Scoured aeons ago by a retreating ice age, those grey, granite shelves stretching across a mountain slope catch the eye as an invitation to linger. The endless source of streams and rivers below, a raging torrent races with bellicose sound over mountain-tossed boulders and granite shelves alike, bursting with furious energy dominating all other of nature's boundless and wild elements here in this Notch.
Generations upon generations of people, from the indigenous to the pioneering stock who elbowed them aside, to the present who come to gawk and gape at the spectacle of raw natural resources, portion of a nation's pride in such geological endowments, have worn thin the soil through countless booted treads, revealing a contorted network of tree roots, clinging to sparse forest compost.
Ancient trees, towering and thickly-girded pines, hemlock and yellow birch, proclaim their regal presence by the very essence of their scale. Lichens and mosses encasing the original aged integuments in grey and green armour, their high canopy sheltering beneath their still-tender successors. And a smattering of bracken, along with coltsfoot, hawkweed and lilies. Here and there, felled trees, their corpses and raw wounds testament to ferocious weather events, passing through.
Those spectacularly breathtaking vistas of rock ledges marching the slopes, mountain streams tumbling fiercely over those ledges, giants of the forest stretching into the distance, the endless vista of ongoing neighbourly summits, with the vast sky above, its hanging, lingering white, grey and black clouds dominating all they survey and beyond, into forests below.

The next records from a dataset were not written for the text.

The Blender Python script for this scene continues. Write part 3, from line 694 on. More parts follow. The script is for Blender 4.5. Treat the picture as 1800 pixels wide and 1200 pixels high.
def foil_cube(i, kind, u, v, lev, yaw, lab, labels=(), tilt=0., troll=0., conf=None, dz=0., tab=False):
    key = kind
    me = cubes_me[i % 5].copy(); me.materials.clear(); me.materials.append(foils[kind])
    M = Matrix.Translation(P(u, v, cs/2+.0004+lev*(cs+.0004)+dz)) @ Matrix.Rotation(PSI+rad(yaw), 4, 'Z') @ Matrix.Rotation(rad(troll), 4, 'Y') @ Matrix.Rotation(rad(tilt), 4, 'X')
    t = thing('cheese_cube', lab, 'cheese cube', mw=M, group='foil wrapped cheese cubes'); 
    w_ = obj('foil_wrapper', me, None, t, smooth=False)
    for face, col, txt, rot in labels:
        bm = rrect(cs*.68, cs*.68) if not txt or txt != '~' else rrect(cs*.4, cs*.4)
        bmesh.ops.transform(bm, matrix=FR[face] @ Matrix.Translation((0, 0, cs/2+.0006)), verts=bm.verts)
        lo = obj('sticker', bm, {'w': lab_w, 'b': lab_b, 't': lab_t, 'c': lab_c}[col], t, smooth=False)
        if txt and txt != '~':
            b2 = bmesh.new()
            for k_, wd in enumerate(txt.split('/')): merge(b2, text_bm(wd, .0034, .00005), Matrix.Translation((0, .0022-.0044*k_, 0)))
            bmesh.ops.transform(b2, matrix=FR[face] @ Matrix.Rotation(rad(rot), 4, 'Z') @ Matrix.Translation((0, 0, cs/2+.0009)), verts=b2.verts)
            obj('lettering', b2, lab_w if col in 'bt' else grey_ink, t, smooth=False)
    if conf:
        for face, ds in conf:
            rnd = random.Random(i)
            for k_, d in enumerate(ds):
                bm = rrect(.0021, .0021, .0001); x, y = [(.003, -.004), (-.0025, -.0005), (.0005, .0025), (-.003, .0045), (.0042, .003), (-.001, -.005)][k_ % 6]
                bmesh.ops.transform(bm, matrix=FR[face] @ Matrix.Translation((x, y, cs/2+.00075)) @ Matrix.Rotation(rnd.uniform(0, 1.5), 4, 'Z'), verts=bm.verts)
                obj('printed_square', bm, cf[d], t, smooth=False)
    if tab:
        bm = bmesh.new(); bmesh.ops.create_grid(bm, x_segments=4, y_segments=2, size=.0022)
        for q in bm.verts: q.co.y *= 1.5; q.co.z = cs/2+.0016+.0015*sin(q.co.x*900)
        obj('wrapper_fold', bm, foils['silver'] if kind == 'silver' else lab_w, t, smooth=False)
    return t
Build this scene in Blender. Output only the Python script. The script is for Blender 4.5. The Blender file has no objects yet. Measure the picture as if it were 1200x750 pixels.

Nature awes, inspires, entertains and informs us. Offering haven to migrating birds and choice homes to the creatures, large and small that make their journeys from life to death within its generous confines. For we whose brief adventures of re-acquaintance with the splendid nature of Nature, the touchstone of return at a huge remove, from our immediate existential reliance, becomes its own ineffable reward.